Features: The Ultimate Philadelphia Dream House: I Love It, It’s Perfect, Now Change It
Next, I developed a topiary problem: I was buying them on a near-daily basis, which John clearly noticed but never commented on, because he is sweet. As obsessed as I was with buying topiaries, so John was with TVs. I went with him to Tweeter and Circuit City in an earnest pledge of support, but after two hours eventually ended up sitting outside reading magazines. He really cared about these TVs: He had reams of materials, folders several inches thick with research, had bought the magazines and scoured the Internet. He had measured and planned and debated the merits of digital recording. It was all lost on me, but I was excited for him. The night that his plasma TV was installed, we couldn’t get the cable to work, and the screen went blue. Also, the power went out in our bedroom, and it was pitch dark and a little hot in there. I was used to the quirks of old houses; to John, this was all new and unwelcome. Then, we went out for a burger and had a fight. When we got home, John paced the halls miserably, returning occasionally to check the plasma TV, which hung there, mocking him with its cold blue-screen stare. He never said anything about the fact that he would have been perfectly happy in a newer house that didn’t have power outages, but how could he not be thinking it?

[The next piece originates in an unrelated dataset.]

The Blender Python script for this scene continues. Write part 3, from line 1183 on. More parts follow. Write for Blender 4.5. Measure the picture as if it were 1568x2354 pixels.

As I fretted quietly to friends and my sister over whether John would want to run away to pretty much any house built after 1955, Restoration Hardware lost one of the brown love seats. It seemed like a big thing to lose to us, but it turns out their warehouse is very large. The day they found it, as the delivery dudes brought in the love seats, I was standing there worrying obsessively about when John’s TVs would start working, and about the 16-year-old cat adjusting to another new house. The cat had seemed fine, if a little subdued, until he spied the brown velvet. His huge gold cat eyes took on a look of slightly unbalanced love; he jumped into the cushions of the one on the right, and took a six-hour nap. Dylan the six-year-old began to wail on guitar right next to Spike the cat, but nothing could part Spike from the sofa. Things began to seem more normal, all of a sudden. Tyler caught 11 frogs one afternoon at a pond down the street. John and I had friends over for bagels one Sunday, and John told them that he loved the house. I dialed back on topiaries. The cat got up occasionally, ate, looked happy, and jumped back into the sofa, where he now lives around the clock.